For this is how you will find yourself ministering and worshiping all through life. That’s what we must constantly be after. George Mueller wrote in his autobiography, “I saw more clearly than ever, that the first great and primary business to which I ought to attend every day was, to have my soul happy in the Lord. The first thing to be concerned about was not, how much I might serve the Lord, how I might glorify the Lord; but how I might get my soul into a happy state, and how my inner man might be nourished … I saw, that the most important thing I had to do was to give myself to the reading of the word of God and to meditation on it.”2

I, too, think this must be our foremost and constant fight, for it is only out of a heart that delights in God that one will find overflowing joy – enough to fill your heart and to pour out to others in ministry – worshiping in ministry even when your heart is being ripped to shreds. That is why I felt we must begin this series the way we have, and it is why I believe we must continue the labor to see and delight in God above all else even as we proceed.

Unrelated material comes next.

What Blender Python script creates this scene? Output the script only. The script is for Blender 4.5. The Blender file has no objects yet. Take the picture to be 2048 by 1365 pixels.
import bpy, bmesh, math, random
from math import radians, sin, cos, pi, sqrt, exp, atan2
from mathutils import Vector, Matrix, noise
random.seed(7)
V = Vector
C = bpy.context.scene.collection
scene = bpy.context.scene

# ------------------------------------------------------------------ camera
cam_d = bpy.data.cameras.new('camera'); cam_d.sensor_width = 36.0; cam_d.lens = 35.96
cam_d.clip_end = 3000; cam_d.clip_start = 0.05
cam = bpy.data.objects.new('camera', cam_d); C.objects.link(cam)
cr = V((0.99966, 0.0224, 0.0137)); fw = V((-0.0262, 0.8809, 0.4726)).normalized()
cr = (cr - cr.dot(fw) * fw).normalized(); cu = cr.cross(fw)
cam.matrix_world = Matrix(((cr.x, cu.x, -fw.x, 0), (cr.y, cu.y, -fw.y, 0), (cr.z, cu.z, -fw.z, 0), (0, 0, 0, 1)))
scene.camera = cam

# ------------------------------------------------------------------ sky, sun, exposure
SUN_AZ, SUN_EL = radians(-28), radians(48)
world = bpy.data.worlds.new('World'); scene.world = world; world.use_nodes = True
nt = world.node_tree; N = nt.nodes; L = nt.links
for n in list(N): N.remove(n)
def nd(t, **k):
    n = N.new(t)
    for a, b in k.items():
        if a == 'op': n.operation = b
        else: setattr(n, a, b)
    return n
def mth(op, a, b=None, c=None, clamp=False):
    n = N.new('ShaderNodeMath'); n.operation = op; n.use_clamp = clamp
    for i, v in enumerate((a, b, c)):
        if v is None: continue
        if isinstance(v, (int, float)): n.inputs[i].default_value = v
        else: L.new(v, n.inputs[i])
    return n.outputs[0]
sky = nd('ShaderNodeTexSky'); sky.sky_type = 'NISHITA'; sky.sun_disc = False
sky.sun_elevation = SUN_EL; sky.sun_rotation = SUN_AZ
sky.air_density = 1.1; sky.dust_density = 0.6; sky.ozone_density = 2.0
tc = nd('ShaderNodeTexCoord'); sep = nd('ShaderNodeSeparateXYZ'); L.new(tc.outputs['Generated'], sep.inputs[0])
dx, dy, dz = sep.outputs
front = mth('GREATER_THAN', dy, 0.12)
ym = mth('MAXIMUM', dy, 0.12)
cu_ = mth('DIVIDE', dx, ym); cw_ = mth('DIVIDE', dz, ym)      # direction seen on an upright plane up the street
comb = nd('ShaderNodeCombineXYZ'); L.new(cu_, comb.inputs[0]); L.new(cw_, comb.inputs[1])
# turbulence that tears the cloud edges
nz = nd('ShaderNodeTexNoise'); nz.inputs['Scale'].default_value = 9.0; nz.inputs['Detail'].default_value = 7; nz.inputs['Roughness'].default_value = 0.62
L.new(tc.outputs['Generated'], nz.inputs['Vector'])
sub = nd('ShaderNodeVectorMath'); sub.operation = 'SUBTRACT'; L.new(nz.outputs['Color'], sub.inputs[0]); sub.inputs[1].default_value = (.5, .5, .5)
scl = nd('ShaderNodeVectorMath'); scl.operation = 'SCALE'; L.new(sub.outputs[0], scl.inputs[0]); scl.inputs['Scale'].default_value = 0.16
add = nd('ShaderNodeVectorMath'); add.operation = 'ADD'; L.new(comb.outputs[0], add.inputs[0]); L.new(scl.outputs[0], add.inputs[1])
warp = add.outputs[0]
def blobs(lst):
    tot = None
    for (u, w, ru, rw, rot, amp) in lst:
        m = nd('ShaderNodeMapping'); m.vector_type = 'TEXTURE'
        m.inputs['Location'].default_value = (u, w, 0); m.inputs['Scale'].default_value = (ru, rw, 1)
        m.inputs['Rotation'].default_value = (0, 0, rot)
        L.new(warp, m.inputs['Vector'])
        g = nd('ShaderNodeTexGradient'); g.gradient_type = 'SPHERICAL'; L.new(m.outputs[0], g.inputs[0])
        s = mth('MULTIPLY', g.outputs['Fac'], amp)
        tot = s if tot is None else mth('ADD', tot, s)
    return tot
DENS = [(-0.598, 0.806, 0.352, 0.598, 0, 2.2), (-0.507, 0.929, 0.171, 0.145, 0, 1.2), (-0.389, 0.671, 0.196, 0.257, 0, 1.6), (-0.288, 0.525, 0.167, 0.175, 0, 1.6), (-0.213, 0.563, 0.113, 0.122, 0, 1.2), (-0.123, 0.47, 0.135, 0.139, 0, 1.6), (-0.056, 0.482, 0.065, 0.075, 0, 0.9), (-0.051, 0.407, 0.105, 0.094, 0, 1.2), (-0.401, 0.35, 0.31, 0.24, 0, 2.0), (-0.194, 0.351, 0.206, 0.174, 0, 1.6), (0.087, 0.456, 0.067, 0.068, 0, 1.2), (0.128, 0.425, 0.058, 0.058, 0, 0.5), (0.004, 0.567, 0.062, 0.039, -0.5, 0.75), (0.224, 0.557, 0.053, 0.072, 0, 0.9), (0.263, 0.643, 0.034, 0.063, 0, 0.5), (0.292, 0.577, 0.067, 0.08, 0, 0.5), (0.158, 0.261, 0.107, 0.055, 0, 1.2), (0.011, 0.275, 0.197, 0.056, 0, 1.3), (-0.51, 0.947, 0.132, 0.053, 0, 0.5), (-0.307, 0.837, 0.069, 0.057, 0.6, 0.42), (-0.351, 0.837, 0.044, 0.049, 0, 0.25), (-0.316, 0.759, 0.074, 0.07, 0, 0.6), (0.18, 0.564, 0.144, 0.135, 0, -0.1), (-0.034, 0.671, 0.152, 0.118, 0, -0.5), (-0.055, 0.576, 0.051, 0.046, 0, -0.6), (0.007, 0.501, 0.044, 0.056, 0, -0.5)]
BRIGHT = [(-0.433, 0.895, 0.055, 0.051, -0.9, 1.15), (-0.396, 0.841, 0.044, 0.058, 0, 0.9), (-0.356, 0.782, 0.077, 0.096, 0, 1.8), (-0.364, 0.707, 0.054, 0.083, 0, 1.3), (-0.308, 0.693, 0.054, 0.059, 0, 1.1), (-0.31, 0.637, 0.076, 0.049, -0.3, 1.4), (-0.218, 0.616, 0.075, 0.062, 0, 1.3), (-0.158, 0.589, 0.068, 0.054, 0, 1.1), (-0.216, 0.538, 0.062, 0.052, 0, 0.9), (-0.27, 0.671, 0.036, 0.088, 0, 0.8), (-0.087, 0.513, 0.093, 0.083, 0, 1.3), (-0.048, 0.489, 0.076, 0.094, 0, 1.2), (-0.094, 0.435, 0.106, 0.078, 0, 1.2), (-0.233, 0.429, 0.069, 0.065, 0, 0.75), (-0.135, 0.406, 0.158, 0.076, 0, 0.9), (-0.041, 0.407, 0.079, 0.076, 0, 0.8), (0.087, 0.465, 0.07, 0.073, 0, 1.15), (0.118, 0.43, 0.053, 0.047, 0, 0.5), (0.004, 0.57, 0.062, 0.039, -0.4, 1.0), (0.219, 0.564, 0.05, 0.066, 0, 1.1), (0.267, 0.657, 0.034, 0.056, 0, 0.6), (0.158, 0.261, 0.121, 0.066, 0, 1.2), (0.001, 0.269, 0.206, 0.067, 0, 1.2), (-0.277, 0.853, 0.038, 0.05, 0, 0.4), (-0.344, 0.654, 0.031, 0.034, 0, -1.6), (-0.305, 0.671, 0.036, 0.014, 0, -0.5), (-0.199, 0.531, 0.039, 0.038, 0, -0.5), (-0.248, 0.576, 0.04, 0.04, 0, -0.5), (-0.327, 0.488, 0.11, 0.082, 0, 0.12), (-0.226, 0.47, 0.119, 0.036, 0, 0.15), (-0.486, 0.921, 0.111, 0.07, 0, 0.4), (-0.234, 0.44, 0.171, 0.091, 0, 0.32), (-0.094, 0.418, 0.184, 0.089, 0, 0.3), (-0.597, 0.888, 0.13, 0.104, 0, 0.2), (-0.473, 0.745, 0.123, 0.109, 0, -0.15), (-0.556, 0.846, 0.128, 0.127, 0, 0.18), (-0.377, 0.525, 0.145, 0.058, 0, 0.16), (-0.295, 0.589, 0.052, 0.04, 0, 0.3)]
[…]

Therefore, this morning, if your heart is being ripped into shreds and you are in great affliction or poverty, ask God to show you how great he is and to fill your heart with joy in the face of him. And then as he does it, join with us as we praise him and invite others to join us as we sing and then join us as we go from this place to worship our Lord in ministering out of the abundance of joy that is overflowing in our hearts. Amen.

Footnotes

  1. C. S. Lewis, Reflections on the Psalms (New York: Harcourt, Brace and World, 1958), 93-95.
  2. Autobiography of George Mueller, compiled by Fred Bergen, (London: J. Nisbet Co., 1906), 152-154.